Emmanuel Macron, el exbanquero que ganó las elecciones francesas con la bandera del cambio generacional, comenzó el domingo el quinquenato con un mensaje de continuidad respecto a sus antecesores. El centrista Macron, que a los 39 años es el presidente más joven de la V República, cree que Francia necesita recobrar la confianza para hacer oír su voz y desarrollar su papel secular: “corregir", dijo, "los excesos del curso del mundo, y velar por la defensa de la libertad”. El presidente nombrará el lunes a su primer ministro, ante de volar a Berlín, en su primer viaje oficial.
Macron quiso que su llegada al poder fuese sobria y contenida. Multiplicó los gestos. Un traje de 450 euros para él; otro prestado para su esposa, Brigitte. Tres vehículos made in France para los desplazamientos del día: uno militar, un Renault y un Citroën. Unos trescientos invitados en el salón de fiestas del Palacio del Elíseo. Un discurso breve, lejos de la retórica rupturista de la campaña y los primeros días tras la victoria electoral el 7 de mayo. Y una voluntad expresa de revestirse del ropaje presidencial, más cerca de la solemnidad monárquica que encarnó el general De Gaulle o Mitterrand que del estilo disruptivo de start-upcaliforniana que le llevó al poder
“Mi primera exigencia será devolver a los franceses esta confianza que lleva demasiado tiempo debilitándose”, dijo el nuevo presidente. Fue una carga contra el declivismo que atenaza el país: la impresión de que su decadencia es irremediable y que el mundo conspira para hundirlo. En la campaña, Marine Le Pen, líder del Frente Nacional, supo hablar mejor que nadie a esta Francia “que se siente amenazada en su cultural, en su modelo social, en sus creencias profunda”. Macron quiere recuperarla.
Sólo volviendo a confiar en sí misma, sostiene, sólo liberando las fuerzas creativas y la capacidad de innovación, sólo rompiendo los candados corporativistas y reformando una economía estancada para crecer de nuevo y crear empleo, podrá Francia recobrar su influencia global. Porque este país, dijo, “sólo es fuerte cuando es próspera, sólo es un modelo para el mundo si es ejemplar”.
Y ahí llega lo que el presidente llamó su “segunda exigencia”. Si Francia reencuentra “el gusto por el futuro y el orgullo de lo que es, el mundo entero prestará atención a la palabra de Francia”. Sin mencionar a Le Pen y a las fuerzas del populismo de izquierdas y derechas, Macron roba a estos la bandera del patriotismo para proyectarla hacia el mundo.
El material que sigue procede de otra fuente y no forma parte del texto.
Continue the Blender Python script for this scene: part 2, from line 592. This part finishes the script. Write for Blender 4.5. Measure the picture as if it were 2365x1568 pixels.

Sólo europeizada y globalizada —sólo liberalizada— Francia puede resucitar la grandeur, según la doctrina Macron.
Ni rastro de las promesas de echar patas arriba el sistema. Ni de la novedad que supone este presidente: un hombre que ha llegado a la cúspide del poder francés sin experiencia electoral, sin partido, y con un perfil ideológico —ni izquierdas ni derechas: todo lo contrario— heterodoxo. Ni rastro del espíritu de Juana de Arco, de quien precisamente se celebraba la festividad. Hace un año Macron glosó a la heroína nacional casi como un precedente lejano, alguien que “sabe que no ha nacido para vivir, sino para tentar lo imposible”, porque, “como una flecha, su trayectoria fue neta: Juana perforó el sistema”.
Macron hizo lo contrario: se inscribió de lleno en el sistema, en la cadena que, eslabón a eslabón, mantiene en pie el Estado y, con él, Francia. Uno a uno, de De Gaulle a Hollande, homenajeó a sus siete antecesores en la V República: paradójicamente los arquitectos de la Francia deprimida que él quiere cambiar. Al reclamar una Francia no encerrada con sus obsesiones sino con vocación universal, se afirma como heredero de unos principios que también sus defensores mantuvieron. E intenta ocupar un espacio que la otra nación con una vocación universal, Estados Unidos, repudia a diario con el presidente Donald Trump.